Non possiamo, poi, sorvolare sulle sottrazioni personali di Sam Bankman Fried e soci, che in casi come questi non mancano mai. Abbiamo quindi individuato nella gestione di bilancio (e societaria) una delle cause determinanti di tutti gli effetti negativi che abbiamo letto sui media ma questa, da sola, non basta. Alcune società di gestione di cripto asset, al fine di salvaguardare il settore dal rischio “contagio”, ormai inevitabile, invocano la nascita di un soggetto (pubblico o privato) che abbia le funzioni di “banca centrale”, quale pagatore di ultima istanza dei crediti in sofferenza.
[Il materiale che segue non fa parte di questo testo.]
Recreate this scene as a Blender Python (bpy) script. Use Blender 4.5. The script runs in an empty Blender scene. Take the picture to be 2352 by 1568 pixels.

I termini “banca centrale” e “pagatore di ultima istanza” richiamano la funzione di banca ed evidenziano un’altra delle cause che alimenta, con continuità, scandali in questo settore giustamente circondato da abbondante diffidenza. Infatti, queste società, oltre che creare e commercializzare criptoattività, agiscono come se fossero banche in quanto raccolgono risparmio (passività a breve termine) ed erogano crediti (attività a medio-lungo termine). Ma, purtroppo per loro, non basta dotarsi di un pagatore di ultima istanza (banca centrale) per risolvere gli attuali problemi del settore e fornire garanzie a chi deposita soldi. Ci vogliono anche: 

  1. Bilanci corretti, conformi e trasparenti con attivi costituiti da titoli solidi e poco volatili 
  2. Riserve aggiuntive di liquidità o di titoli a copertura di rischi non prevedibili 
  3. Regole prudenziali specifiche per evitare conflitti di interesse e sovraesposizioni tramite iniziative rischiose
  4. Manager competenti, professionali e moralmente integri
  5. Aderenza alle leggi e alle regole nazionali e a quello settore bancario (Compliance)
L’attuale composito mix di genialità imprenditoriale, innovazione tecnologica e disinvolta gestione economico-finanziaria, senza i significativi cambiamenti di cui sopra, rendono il settore molto vulnerabile e probabilmente destinato a un rapidissimo showdown.